Lift out all lines below that contain "scene".

☆ ☆ ☆

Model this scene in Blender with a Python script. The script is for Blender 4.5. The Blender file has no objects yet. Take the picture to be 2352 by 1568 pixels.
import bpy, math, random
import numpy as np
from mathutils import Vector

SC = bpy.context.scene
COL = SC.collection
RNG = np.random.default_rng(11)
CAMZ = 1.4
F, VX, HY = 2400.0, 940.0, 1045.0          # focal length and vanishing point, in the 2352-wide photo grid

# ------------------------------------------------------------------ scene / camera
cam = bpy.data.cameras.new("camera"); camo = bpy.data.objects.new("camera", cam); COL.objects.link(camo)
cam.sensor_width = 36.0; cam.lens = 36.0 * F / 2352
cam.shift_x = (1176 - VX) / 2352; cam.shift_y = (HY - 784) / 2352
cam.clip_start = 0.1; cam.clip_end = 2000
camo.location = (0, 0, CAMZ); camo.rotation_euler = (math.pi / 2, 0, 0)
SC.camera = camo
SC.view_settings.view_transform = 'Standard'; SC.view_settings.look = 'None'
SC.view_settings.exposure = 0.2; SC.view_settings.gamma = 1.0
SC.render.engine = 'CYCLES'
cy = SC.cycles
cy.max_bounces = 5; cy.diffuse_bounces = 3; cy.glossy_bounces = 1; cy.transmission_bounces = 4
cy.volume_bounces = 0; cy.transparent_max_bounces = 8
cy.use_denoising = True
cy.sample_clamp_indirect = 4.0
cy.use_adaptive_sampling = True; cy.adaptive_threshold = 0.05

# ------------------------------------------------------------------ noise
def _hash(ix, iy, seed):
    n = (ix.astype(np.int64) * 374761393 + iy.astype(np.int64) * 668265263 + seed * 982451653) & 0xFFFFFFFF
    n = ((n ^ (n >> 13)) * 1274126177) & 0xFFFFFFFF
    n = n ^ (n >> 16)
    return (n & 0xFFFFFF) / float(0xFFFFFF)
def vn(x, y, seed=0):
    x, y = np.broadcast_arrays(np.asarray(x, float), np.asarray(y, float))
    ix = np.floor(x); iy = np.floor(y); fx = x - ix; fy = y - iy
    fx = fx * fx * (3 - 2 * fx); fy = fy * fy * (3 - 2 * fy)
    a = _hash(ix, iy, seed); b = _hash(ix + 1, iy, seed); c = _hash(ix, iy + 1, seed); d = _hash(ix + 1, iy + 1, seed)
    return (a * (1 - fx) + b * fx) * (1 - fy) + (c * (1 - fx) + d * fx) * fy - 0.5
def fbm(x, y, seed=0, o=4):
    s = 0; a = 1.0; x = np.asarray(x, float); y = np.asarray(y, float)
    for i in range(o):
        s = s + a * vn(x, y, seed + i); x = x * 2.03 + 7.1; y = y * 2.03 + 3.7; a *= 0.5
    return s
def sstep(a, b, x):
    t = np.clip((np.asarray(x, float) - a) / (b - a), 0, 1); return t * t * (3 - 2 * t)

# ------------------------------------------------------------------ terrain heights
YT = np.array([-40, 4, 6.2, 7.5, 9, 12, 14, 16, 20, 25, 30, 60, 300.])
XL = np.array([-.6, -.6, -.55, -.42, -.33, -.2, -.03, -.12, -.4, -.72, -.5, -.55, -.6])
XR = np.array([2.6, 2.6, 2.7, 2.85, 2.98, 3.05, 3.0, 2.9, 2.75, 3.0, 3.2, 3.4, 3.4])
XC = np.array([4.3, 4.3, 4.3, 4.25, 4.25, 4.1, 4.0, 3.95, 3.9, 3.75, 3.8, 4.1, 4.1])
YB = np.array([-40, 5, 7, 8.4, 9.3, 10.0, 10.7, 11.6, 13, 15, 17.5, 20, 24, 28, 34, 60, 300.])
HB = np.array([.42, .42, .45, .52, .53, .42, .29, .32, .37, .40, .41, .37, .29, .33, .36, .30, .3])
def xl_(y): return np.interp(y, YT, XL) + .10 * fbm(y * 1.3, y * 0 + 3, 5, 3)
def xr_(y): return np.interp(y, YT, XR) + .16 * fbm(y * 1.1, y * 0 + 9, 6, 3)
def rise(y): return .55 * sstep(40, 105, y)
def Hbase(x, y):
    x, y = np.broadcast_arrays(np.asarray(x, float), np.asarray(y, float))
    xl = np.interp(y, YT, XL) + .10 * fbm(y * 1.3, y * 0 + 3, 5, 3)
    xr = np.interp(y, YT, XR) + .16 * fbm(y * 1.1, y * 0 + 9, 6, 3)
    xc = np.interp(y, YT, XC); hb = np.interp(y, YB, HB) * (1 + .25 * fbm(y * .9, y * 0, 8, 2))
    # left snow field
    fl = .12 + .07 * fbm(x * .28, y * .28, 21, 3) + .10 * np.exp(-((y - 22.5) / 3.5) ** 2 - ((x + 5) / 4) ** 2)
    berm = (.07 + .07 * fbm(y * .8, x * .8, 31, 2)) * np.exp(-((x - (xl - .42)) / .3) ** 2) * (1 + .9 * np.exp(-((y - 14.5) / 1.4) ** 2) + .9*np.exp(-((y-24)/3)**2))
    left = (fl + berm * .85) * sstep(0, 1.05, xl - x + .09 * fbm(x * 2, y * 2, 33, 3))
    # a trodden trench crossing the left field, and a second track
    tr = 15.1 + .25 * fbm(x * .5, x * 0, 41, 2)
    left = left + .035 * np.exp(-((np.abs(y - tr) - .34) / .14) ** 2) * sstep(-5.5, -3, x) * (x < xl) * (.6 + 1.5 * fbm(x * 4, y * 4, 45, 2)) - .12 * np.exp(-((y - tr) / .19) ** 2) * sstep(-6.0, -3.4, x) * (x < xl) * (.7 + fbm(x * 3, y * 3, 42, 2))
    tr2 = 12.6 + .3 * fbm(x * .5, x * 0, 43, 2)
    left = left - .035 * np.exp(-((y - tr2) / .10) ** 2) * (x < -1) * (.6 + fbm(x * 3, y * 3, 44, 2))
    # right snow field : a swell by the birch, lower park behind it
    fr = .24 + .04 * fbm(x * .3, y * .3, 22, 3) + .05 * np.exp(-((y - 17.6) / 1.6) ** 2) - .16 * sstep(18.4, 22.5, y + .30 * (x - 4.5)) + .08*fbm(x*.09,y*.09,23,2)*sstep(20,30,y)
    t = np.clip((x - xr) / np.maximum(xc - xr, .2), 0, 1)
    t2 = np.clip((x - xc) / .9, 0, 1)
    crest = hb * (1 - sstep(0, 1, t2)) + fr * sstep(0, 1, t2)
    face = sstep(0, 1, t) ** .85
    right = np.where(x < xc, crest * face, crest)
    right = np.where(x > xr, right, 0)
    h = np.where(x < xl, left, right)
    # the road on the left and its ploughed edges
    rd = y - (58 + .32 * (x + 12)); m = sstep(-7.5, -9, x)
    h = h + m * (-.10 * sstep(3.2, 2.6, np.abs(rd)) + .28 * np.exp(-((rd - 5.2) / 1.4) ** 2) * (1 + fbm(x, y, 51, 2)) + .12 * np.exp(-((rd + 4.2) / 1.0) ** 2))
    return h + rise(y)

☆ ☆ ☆

> [RESPONSE TO THE EXERCISE]:
Model this scene in Blender with a Python script. The script is for Blender 4.5. The Blender file has no objects yet. Take the picture to be 2352 by 1568 pixels.
SC = bpy.context.scene
# ------------------------------------------------------------------ scene / camera